**EXERCISE BRIEF**
Print, word for word, every line from the beginning of the listing up to and including the line with "R = math.radians". Pictures are to be excluded.

start

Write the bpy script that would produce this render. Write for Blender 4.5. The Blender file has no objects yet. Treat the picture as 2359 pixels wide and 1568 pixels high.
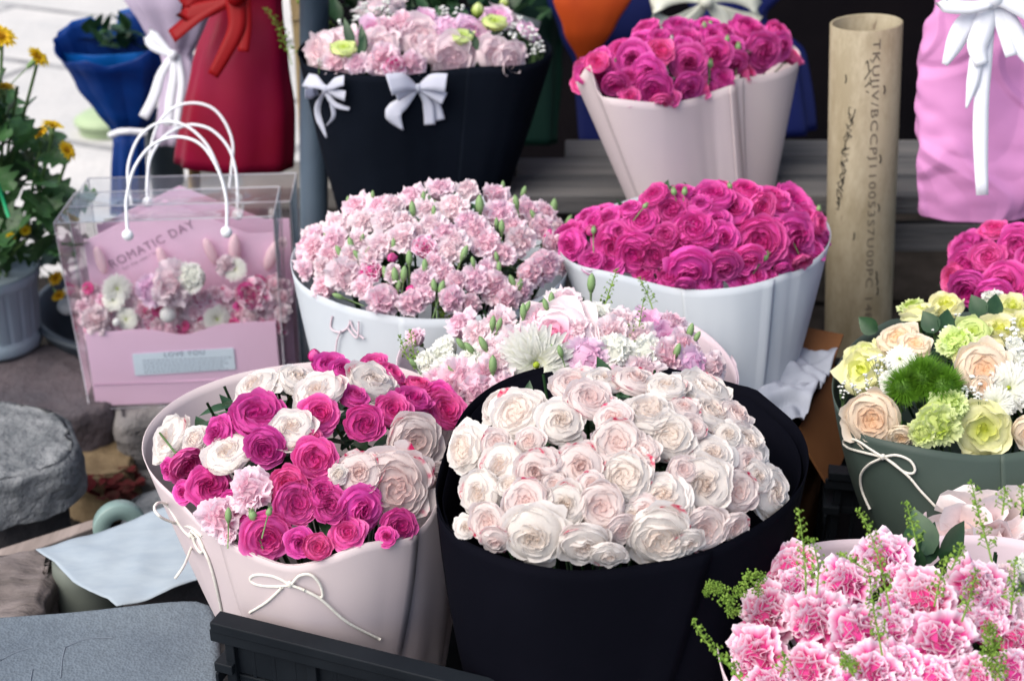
import bpy, bmesh, math, random
import numpy as np
from mathutils import Vector, Matrix, noise
from mathutils.bvhtree import BVHTree
S = bpy.context.scene
PI = math.pi
R = math.radians

# ------------------------------------------------------------------ camera, light, exposure
CAMH, PITCH = 1.3, R(27.0)
cd = bpy.data.cameras.new("camera"); cam = bpy.data.objects.new("camera", cd)
S.collection.objects.link(cam); S.camera = cam
cam.location = (0, 0, CAMH); cam.rotation_euler = (PI/2 - PITCH, 0, 0)
cd.lens = 50; cd.sensor_width = 36; cd.clip_start = 0.05; cd.clip_end = 200
cd.dof.use_dof = True; cd.dof.focus_distance = 1.55; cd.dof.aperture_fstop = 5.0
W = bpy.data.worlds.new("World"); S.world = W; W.use_nodes = True
nt = W.node_tree; bg = nt.nodes['Background']
sky = nt.nodes.new('ShaderNodeTexSky'); sky.sky_type = 'NISHITA'; sky.sun_disc = False
SUN_EL, SUN_AZ = R(52), R(-122)            # azimuth from +Y, negative = camera left
sky.sun_elevation = SUN_EL; sky.sun_rotation = SUN_AZ
sky.air_density = 1.0; sky.dust_density = 3.0
ov = nt.nodes.new('ShaderNodeMixRGB'); ov.inputs[0].default_value = .38; ov.inputs[2].default_value = (1.9, 1.9, 1.85, 1)   # thin bright cloud veiling the blue
nt.links.new(sky.outputs[0], ov.inputs[1]); nt.links.new(ov.outputs[0], bg.inputs[0]); bg.inputs[1].default_value = 0.15
sd = bpy.data.lights.new("sun", 'SUN'); sun = bpy.data.objects.new("sun", sd)
S.collection.objects.link(sun)
sd.energy = 2.0; sd.angle = R(60); sd.color = (1.0, .93, .84)
sv = Vector((math.sin(SUN_AZ)*math.cos(SUN_EL), math.cos(SUN_AZ)*math.cos(SUN_EL), math.sin(SUN_EL)))
sun.rotation_euler = sv.to_track_quat('Z', 'Y').to_euler()
S.view_settings.view_transform = 'Standard'; S.view_settings.look = 'None'
S.view_settings.exposure = 0.95; S.view_settings.gamma = 1
S.render.engine = 'CYCLES'
S.cycles.use_denoising = True
S.cycles.max_bounces = 10; S.cycles.diffuse_bounces = 6; S.cycles.transparent_max_bounces = 16
S.cycles.sample_clamp_indirect = 6

# ------------------------------------------------------------------ picture helpers: a pixel of the photograph + a depth -> a point of the place
FPX, CU, CV = 2358*50/36, 1179.0, 784.0
CAM = Vector((0, 0, CAMH)); RT = Vector((1, 0, 0))
FW = Vector((0, math.cos(PITCH), -math.sin(PITCH))); UP = Vector((0, math.sin(PITCH), math.cos(PITCH)))
def ray(u, v): return FW + RT*((u-CU)/FPX) + UP*((CV-v)/FPX)
def P(u, v, d): return CAM + ray(u, v)*d
def PZ(u, v, z):
    r = ray(u, v); return CAM + r*((z-CAMH)/r.z)
def px(s, d): return s*d/FPX
def Zc(x0, y0, s):
    k = 0.784
    return lambda x, y: ((x0+x/s)*k, (y0+y/s)*k)
rnd = random.Random(7)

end

**RESULT FOR THIS EXERCISE**
Write the bpy script that would produce this render. Write for Blender 4.5. The Blender file has no objects yet. Treat the picture as 2359 pixels wide and 1568 pixels high.
import bpy, bmesh, math, random
import numpy as np
from mathutils import Vector, Matrix, noise
from mathutils.bvhtree import BVHTree
S = bpy.context.scene
PI = math.pi
R = math.radians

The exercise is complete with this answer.